CP I hope you are soon feeling fully better. I haven't been able to exercise for a month after the bronchitis as it hasn't quite cleared properly. I really miss having my escape pass from the house!! Good to hear that DS is walking. Hope the damage deposit is sorted soon. I suffered a similar thing at uni so i feel your pain.

IC I also feel your pain about the night coughing. DS1 did it every night for 6 months from 9 months old. We finally understood it to be part of the reflux (after months of asthma drugs Sad) but it was hell. Hope she and you are better soon.

Sorry for not replying to everyone else individually.

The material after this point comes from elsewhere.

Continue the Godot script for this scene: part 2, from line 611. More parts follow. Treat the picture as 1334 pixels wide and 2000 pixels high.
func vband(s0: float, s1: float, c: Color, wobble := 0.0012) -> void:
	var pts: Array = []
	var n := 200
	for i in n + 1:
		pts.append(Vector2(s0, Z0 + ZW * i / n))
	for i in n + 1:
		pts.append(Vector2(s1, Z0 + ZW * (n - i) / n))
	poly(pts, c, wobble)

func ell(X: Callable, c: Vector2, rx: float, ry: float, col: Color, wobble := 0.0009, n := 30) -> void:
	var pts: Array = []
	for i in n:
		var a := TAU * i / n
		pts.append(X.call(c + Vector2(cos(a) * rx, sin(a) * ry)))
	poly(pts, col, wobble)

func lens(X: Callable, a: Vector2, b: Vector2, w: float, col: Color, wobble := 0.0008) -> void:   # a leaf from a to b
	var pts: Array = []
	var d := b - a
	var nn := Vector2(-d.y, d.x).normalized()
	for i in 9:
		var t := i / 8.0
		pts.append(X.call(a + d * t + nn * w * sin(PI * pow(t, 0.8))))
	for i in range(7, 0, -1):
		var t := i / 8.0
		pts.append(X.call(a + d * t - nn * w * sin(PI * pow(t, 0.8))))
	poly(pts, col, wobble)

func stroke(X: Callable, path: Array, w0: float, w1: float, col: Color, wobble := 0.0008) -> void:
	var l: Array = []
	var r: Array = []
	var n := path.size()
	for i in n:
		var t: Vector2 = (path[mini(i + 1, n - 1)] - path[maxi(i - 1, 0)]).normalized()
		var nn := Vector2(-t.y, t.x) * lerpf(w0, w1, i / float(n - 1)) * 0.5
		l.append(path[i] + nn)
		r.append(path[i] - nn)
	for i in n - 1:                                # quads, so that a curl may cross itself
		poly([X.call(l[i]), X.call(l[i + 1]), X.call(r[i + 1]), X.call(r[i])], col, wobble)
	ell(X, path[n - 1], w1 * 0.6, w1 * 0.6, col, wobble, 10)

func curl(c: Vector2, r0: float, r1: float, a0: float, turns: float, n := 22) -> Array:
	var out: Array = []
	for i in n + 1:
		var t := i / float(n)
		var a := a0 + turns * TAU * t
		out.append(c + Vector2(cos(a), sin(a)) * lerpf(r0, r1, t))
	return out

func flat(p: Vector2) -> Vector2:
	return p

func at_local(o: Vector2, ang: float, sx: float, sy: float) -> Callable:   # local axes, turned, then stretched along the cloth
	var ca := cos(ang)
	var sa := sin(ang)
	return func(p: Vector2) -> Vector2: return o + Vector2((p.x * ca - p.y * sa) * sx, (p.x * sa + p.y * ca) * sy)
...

I've finished tonight for half term (bar an hour I owe them on Friday) and I am truly knackered. DS2 is having night terrors several nights a week and DH was away for the whole weekend (followed by a big late night row when he got back Sad) and tonight I am feeling it. Hoping to go to bed shortly in an attempt to recover and will be back once I am more awake and on better form. At least now able to read the thread and keep up again! I've missed you all!

Climbingpenguin · 24/10/2012 20:56

does it take a while to fully recover survival please tell me I'm not just being weak I think your right, I'm suffering from the lack of me activities. I can feel myself starting to feel like I was previously. scones I haven't told anyone in RL I'm starting to feel that way again but if vow to if someone asks me how I'm doing.

sorry that DS2 is still having the night terrors, must be very draining. Do you find yourself getting a bit short with him? DD has been waking as much as DS some nights, it seems harder when you're not used to it, we normally only get one waking from her. You any idea about the root course or just one of those things?

DH is out on a first aid course this evening so I am watching far too much west wing.